Still, one only had to observe the world within and out-with the carriage to be utterly convinced that mankind's progression of technology has been exponential.  Even the quality of the glass that permitted such observation .... How did they get it so flat? Such distractions.  Such scale and complexity!  All in a mere 150 years!  Magnificent.  And it was only when we started to ascend a structure leading straight out and over the Severn estuary itself did I realise that I really had entered a new era for mankind.  Not one bridge but two bridges across the Severn estuary to Bristol and I am somewhat immodest to point out that they use the same suspended configuration that I myself first used in Clifton!  Once we got to my own seemingly modest structure, I had to contain my amazement and appreciation of my own bridge for fear that my contemporary colleagues would take me for a simple-minded fool.

I have decided to retire to the city of Dublin for a period.  I always liked it there and I would like to catch up on that interesting atmospheric railway project Charles Vignoles completed there.  I requested carriage on the Dublin steam packet from Liverpool.  This has been replaced by a contraption called the "Sea Cat" sailing from Holyhead, from which I write this note.  Such speed across water and queer hull structure perplexes m mind.  Alas, it is a propeller-less craft, it seems, and I dare not speculate what machinery can be spouting such vast quantities of water rearward to propel the craft forward with such celerity.  Perhaps that propeller invention did not have the legs I thought it might have had.  I had counted on a bit more time for the crossing of the Irish sea to collect my thoughts but I now find it takes a mere 2 hours.  This is now a frantic world, uncivilised even.  If truth be told, I am struggling to maintain control of my wits.  There is so much to learn.  Perhaps I will not cope?

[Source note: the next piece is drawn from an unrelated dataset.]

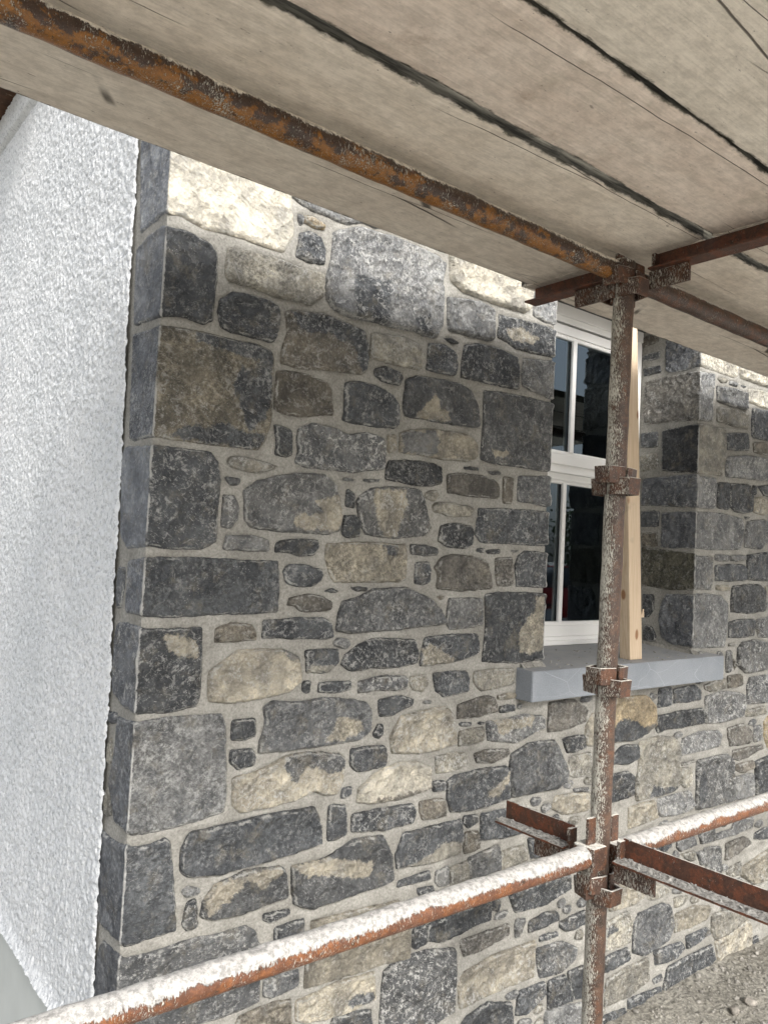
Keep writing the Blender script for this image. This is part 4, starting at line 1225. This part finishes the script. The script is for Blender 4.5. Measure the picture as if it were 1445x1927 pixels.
rgl = random.Random(11)
def crust(amp):
    ph = [(rgl.uniform(30, 160), rgl.uniform(0, 6), rgl.uniform(1, 6)) for _ in range(9)]
    def f(t, a, up):
        s_ = sum(math.sin(t*k_+p_+a*m_) for k_, p_, m_ in ph)/9
        return max(0.0, up+0.15)*amp*(1.0+1.6*s_)
    return f
def ledger(name, a, b, mat, label, amp, ends):
    mid = Vector(a)
    root = empty(name, mid, label=label, cat='scaffold tube', group='ledger tubes of the scaffold')
    A, B = Vector((0, 0, 0)), Vector(b)-mid
    L = (B-A).length
    bmobj('tube', tube_bm(A, B, 0.0243, 40, max(20, int(L/0.006)) if amp else 80, True, None, crust(amp) if amp else lumpf), mat, root, True)
    for e, s_ in ends:     # fork plate and wedge where it meets the standard
        p = A if e == 0 else B
        bm = bmesh.new()
        x0_, x1_ = (p.x-0.045, p.x+0.006) if s_ > 0 else (p.x-0.006, p.x+0.045)
        box(bm, min(x0_, x1_), max(x0_, x1_), p.y-0.030, p.y+0.030, p.z-0.027, p.z+0.027, 0.004)
        box(bm, min(x0_, x1_)+0.012, max(x0_, x1_)-0.012, p.y-0.014, p.y+0.014, p.z-0.075, p.z+0.014, 0.002)
        bmobj('fork', bm, M_CUP, root)
        bm = bmesh.new()
        xc = (x0_+x1_)/2
        box(bm, xc-0.014, xc+0.014, p.y-0.004, p.y+0.004, p.z-0.10, p.z+(0.088 if p.z+mid.z < 1.5 else 0.045), 0.001)
        bmobj('wedge', bm, M_CUP, root)
    return root
YU, ZU = -0.528, 2.196
ledger('ledger', (-1.15, YU, ZU+0.006), (0.896, YU, ZU), M_UPTUBE, 'orange and black rusty tube slung under the platform boards, left of the upright pole', 0.0, [(1, -1)])
ledger('ledger', (0.965, YU-0.004, ZU-0.004), (3.4, YU-0.004, ZU-0.012), M_UPTUBE2, 'dark brown tube under the platform boards, right of the upright pole', 0.0, [(0, 1)])
ledger('ledger', (-1.15, -0.497, 0.806), (0.905, -0.497, 0.808), M_LOTUBE, 'low orange rusty tube thick with white lime, running to the lower left', 0.0014, [(1, -1)])
ledger('ledger', (1.035, -0.497, 0.800), (3.4, -0.500, 0.792), M_LOTUBE, 'low lime covered tube crossing the stonework to the right of the pole', 0.0014, [(0, 1)])

def transom(x, y0, y1, z0, label, debris, block, group='angle iron transoms'):
    """angle iron: web up at x, flange towards -X at z0; y0<y1"""
    root = empty('transom', (x, y0, z0), label=label, cat='scaffold transom', group=group)
    L = y1-y0
    bm = bmesh.new()
    box(bm, -0.0025, 0.0025, 0, L, 0.0, 0.050, 0.0008)
    bmobj('web', bm, M_TRANS, root)
    bm = bmesh.new()
    box(bm, -0.045, -0.0027, 0.0, L, 0.0, 0.005, 0.0008)
    bmobj('flange', bm, M_TRANS, root)
    bm = bmesh.new()
    by = (L-0.10) if block > 0 else -0.005
    box(bm, -0.030, -0.022, by, by+0.105, -0.045, -0.001, 0.001)
    box(bm, -0.022, 0.004, by+(0.095 if block > 0 else 0.0), by+(0.105 if block > 0 else 0.010), -0.045, 0.046, 0.001)
    bmobj('end_block', bm, M_CUP, root)
    if debris:
        rg = random.Random(int(L*1000))
        n, m = int(L/0.004), 10
        V = []; F = []
        for i in range(n+1):
            for j in range(m+1):
                y = L*i/n; xx = -0.044+0.041*j/m
                e = math.sin(math.pi*min(1, max(0, j/m*0.9+0.02)))
                V.append((xx, y, 0.0052+max(0, 0.004*e*(1+0.5*float(vn(y*60, xx*60, 3)))+0.003*float(vn(y*150, xx*150, 5))*e)))
        for i in range(n):
            for j in range(m):
                q = i*(m+1)+j; F.append((q, q+1, q+m+2, q+m+1))
        me = npmesh('mortar_droppings', V, F)
        bm = bmesh.new(); bm.from_mesh(me)
        for i in range(int(L*170)):
            y = rg.uniform(0, L); xx = rg.uniform(-0.042, -0.006) if rg.random() < 0.75 else rg.uniform(-0.004, 0.004)
            zz = 0.009 if xx < -0.005 else 0.050
            s_ = rg.uniform(0.001, 0.0038)
            Mx = Matrix.Translation((xx, y, zz+s_*0.3)) @ Matrix.Rotation(rg.uniform(0, 3), 4, (rg.random(), rg.random(), 1))
            box(bm, -s_, s_, -s_*0.8, s_*0.8, -s_*0.5, s_*0.5, s_*0.35, Mx)
        bmobj('mortar_droppings', bm, M_DEBRIS, root)
    return root
transom(0.985, -1.75, -0.548, 0.803, 'long rusty angle iron with mortar droppings, low on the right of the pole', True, 1)
transom(0.958, -0.425, -0.203, 0.801, 'short rusty angle iron stub with mortar droppings, low between pole and wall', True, -1)
transom(1.005, -1.75, -0.575, 2.205, 'long red brown angle iron under the boards, above right of the pole', False, 1)
transom(0.998, -0.455, -0.195, 2.205, 'short brown angle iron stub under the boards, between pole and wall', False, -1)

# ------------------------------------------------------------------ platform boards
BM = [mat_board('grey_plank', (0.55, 0.49, 0.42), (0.635, 0.58, 0.505), 0.0, 0.0),
      mat_board('grey_plank_second', (0.60, 0.535, 0.455), (0.68, 0.62, 0.54), 3.1, 0.0),
      mat_board('pinkish_plank', (0.62, 0.53, 0.455), (0.70, 0.62, 0.545), 7.7, 0.40),
      mat_board('pale_plank', (0.65, 0.595, 0.515), (0.74, 0.685, 0.60), 12.3, 0.10),
      mat_board('pale_plank_second', (0.60, 0.56, 0.49), (0.69, 0.65, 0.575), 17.9, 0.2),
      mat_board('brownish_plank', (0.55, 0.485, 0.41), (0.64, 0.58, 0.50), 23.0, 0.25)]
def board(x0, x1, ya, yb, z0, mi, label, seed, wav=0.003, sidedark=0.0):
    """ya<yb; underside at z0"""
    root = (x0, (ya+yb)/2, z0)
    L = x1-x0; w = yb-ya; T = 0.038
    n = max(12, int(L/0.012))
    prof = []
    m = 10
    for j in range(m+1): prof.append((-0.5+j/m, 0.0))
    prof += [(0.5, 0.33), (0.5, 0.66)]
    for j in range(m+1): prof.append((0.5-j/m, 1.0))
    prof += [(-0.5, 0.66), (-0.5, 0.33)]
    V = []; E = []
    xs = np.linspace(0, L, n+1)
    ea = fbm(xs*5, xs*0, seed, 5, 0.6)*wav*1.6; eb = fbm(xs*5, xs*0+9, seed+1, 5, 0.6)*wav*1.6
    for i, x in enumerate(xs):
        for (p, q) in prof:
            s_ = p+0.5
            y = -w/2*(1-s_)+w/2*s_ + ea[i]*(1-s_)+eb[i]*s_
            d = min(s_, 1-s_)*w
            rnd = max(0, 1-d/0.006)
            z = q*T
            if q == 0: z += 0.004*rnd**2+0.0012*float(vn(x*9, p*5, seed))
            if q == 1: z -= 0.004*rnd**2
            V.append((x, y, z))
            E.append(1.0 if 0 < q < 1 else (0.50*max(0, 1-d/0.004)+0.16*max(0, 1-d/0.02)))
    k_ = len(prof); F = []
    for i in range(n):
        for j in range(k_):
            a, b = i*k_+j, i*k_+(j+1) % k_
            F.append((a, b, b+k_, a+k_))
    F.append(tuple(range(k_))[::-1]); F.append(tuple(range(n*k_, n*k_+k_)))
    me = npmesh('scaffold_board', V, F)
    at = me.attributes.new('edge', 'FLOAT', 'POINT'); at.data.foreach_set('value', np.array(E, np.float32))
    bm = bmesh.new(); bm.from_mesh(me)
    o = bmobj('scaffold_board', bm, BM[mi], None, False, label=label, cat='plank', group='wooden planks of the overhead platform')
    o.location = root
    return o
ZB = 2.2565
board(-0.64, 0.966, -0.436, -0.194, ZB, 0, 'long grey plank overhead nearest the stone wall, left bay', 1, 0.0012)
board(-0.64, 0.9985, -0.694, -0.447, ZB, 1, 'smooth grey plank overhead behind the orange tube, second from the stone wall', 2, 0.0022)
board(-0.64, 0.9985, -0.938, -0.716, ZB+0.002, 2, 'pinkish brown stained plank overhead, third from the stone wall', 3, 0.0042)
board(-0.64, 0.9985, -1.185, -0.948, ZB, 3, 'pale plank overhead with a knot and a long crack, fourth from the stone wall', 4, 0.0042)
board(-0.64, 0.9985, -1.430, -1.195, ZB, 4, 'pale plank overhead in the top right corner, fifth from the stone wall', 5, 0.004)
board(-0.64, 0.9985, -1.672, -1.440, ZB, 1, 'grey plank overhead behind the camera side, sixth from the stone wall', 6, 0.004)
board(-0.64, 0.9985, -1.900, -1.682, ZB, 0, 'outermost grey plank of the left bay', 7, 0.004)
board(0.968, 3.5, -0.408, -0.168, ZB, 0, 'long grey plank overhead nearest the wall, right of the pole', 8, 0.0012)
board(1.0, 3.5, -0.690, -0.420, ZB, 5, 'brownish plank overhead right of the pole, crossed by the dark brown tube', 9, 0.003)
board(1.0, 3.5, -0.940, -0.712, ZB, 5, 'brownish stained plank in the right bay, third from the wall', 10, 0.004)
board(1.0, 3.5, -1.185, -0.950, ZB, 3, 'pale plank of the right bay, fourth from the wall', 11, 0.004)
board(1.0, 3.5, -1.430, -1.195, ZB, 4, 'pale plank of the right bay, fifth from the wall', 12, 0.004)
board(1.0, 3.5, -1.672, -1.440, ZB, 1, 'grey plank of the right bay, sixth from the wall', 13, 0.004)
board(1.0, 3.5, -1.900, -1.682, ZB, 0, 'outermost grey plank of the right bay', 14, 0.004)

# ------------------------------------------------------------------ ground
def gh(x, y):
    base = -0.098+0.028*np.clip((0.30+y)/0.30, 0, 1)+0.014*np.clip((x-2.2)/1.0, -1, 1)*np.clip(1+y, 0, 1)
    return base+fbm(x*2.2, y*2.2, 41, 4)*0.03+fbm(x*14, y*14, 43, 3)*0.008
xs = np.concatenate([np.arange(-3, 5.5, 0.025)]); ys = np.arange(-4.0, 0.1, 0.025)
Xg, Yg = np.meshgrid(xs, ys)
V = np.stack([Xg.ravel(), Yg.ravel(), gh(Xg, Yg).ravel()], 1)
F = grid_faces(len(xs), len(ys)).tolist()
nb0 = len(V)
ring = [(-400, -400), (400, -400), (400, 400), (-400, 400)]
V = V.tolist()
x0_, x1_, y0_, y1_ = xs[0], xs[-1], ys[0], ys[-1]
# coarse sheet round the detailed patch, 40 mm lower with a shared skirt
me = npmesh('ground', V, F)
for p in me.polygons: p.use_smooth = True
bm = bmesh.new(); bm.from_mesh(me)
for v in bm.verts:
    ex = min(abs(v.co.x-x0_), abs(v.co.x-x1_), abs(v.co.y-y0_))
    if ex < 0.5: v.co.z = v.co.z*(ex/0.5)+(-0.11)*(1-ex/0.5)
def quad(a, b, c, d):
    bm.faces.new([bm.verts.new(p) for p in (a, b, c, d)])
zg = -0.112
quad((-400, -400, zg), (400, -400, zg), (400, y0_, zg), (-400, y0_, zg))
quad((-400, y1_, zg), (400, y1_, zg), (400, 400, zg), (-400, 400, zg))
quad((-400, y0_, zg), (x0_, y0_, zg), (x0_, y1_, zg), (-400, y1_, zg))
quad((x1_, y0_, zg), (400, y0_, zg), (400, y1_, zg), (x1_, y1_, zg))
me2 = bpy.data.meshes.new('ground'); bm.to_mesh(me2); bm.free()
link('ground', me2, M_GROUND, None, True, kind='structure')

M_ROCK = mat_plain('loose_rock', (0.27, 0.25, 0.22), 0.3, 30, 0.004, 0.9)
def rock(x, y, s_, seed, label):
    rg = random.Random(seed)
    bm = bmesh.new()
    bmesh.ops.create_icosphere(bm, subdivisions=3, radius=1)
    pl = [(Vector((rg.gauss(0, 1), rg.gauss(0, 1), rg.gauss(0, 1))).normalized(), rg.uniform(0.55, 0.9)) for _ in range(9)]
    for v in bm.verts:
        for nrm, dd in pl:
            e = v.co.dot(nrm)-dd
            if e > 0: v.co -= nrm*e
        v.co = Vector((v.co.x*s_*1.3, v.co.y*s_, v.co.z*s_*0.75))
    o = bmobj('loose_stone', bm, M_ROCK, None, False, label=label, cat='stone', group='loose stones lying on the ground')
    o.location = (x, y, float(gh(np.array(x), np.array(y)))+s_*0.35)
    o.rotation_euler = (0, 0, rg.uniform(0, 3))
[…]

I must confess a certain disquiet in my soul.  Was I right to assume that technological progress was the only true progress?  In this modern world, technology has unleashed an abundance of energy to the masses ....the largely ignorant masses as far as the technology around them is concerned, it seems to me.  Where does the energy come from?  Man now truly has mother nature clamped tightly in his vice.  In his ignorance, will he squeeze too tight?  But I vex myself.  I am sure that there is order.  I am sure that when I find some solitude and look into the matter, I can put my mind at ease.

I arrive at Kingston in 10 minutes.  It is called "Dun Laoghaire" now.  There has been some political changes that I must catch up upon.  There is so much to learn.  I cannot help but think that the scale of changes in the last 150 years is many times more significant in terms of human history than the preceding 150 years with which I am more familiar.  I just hope mankind has not bitten off more than he can chew.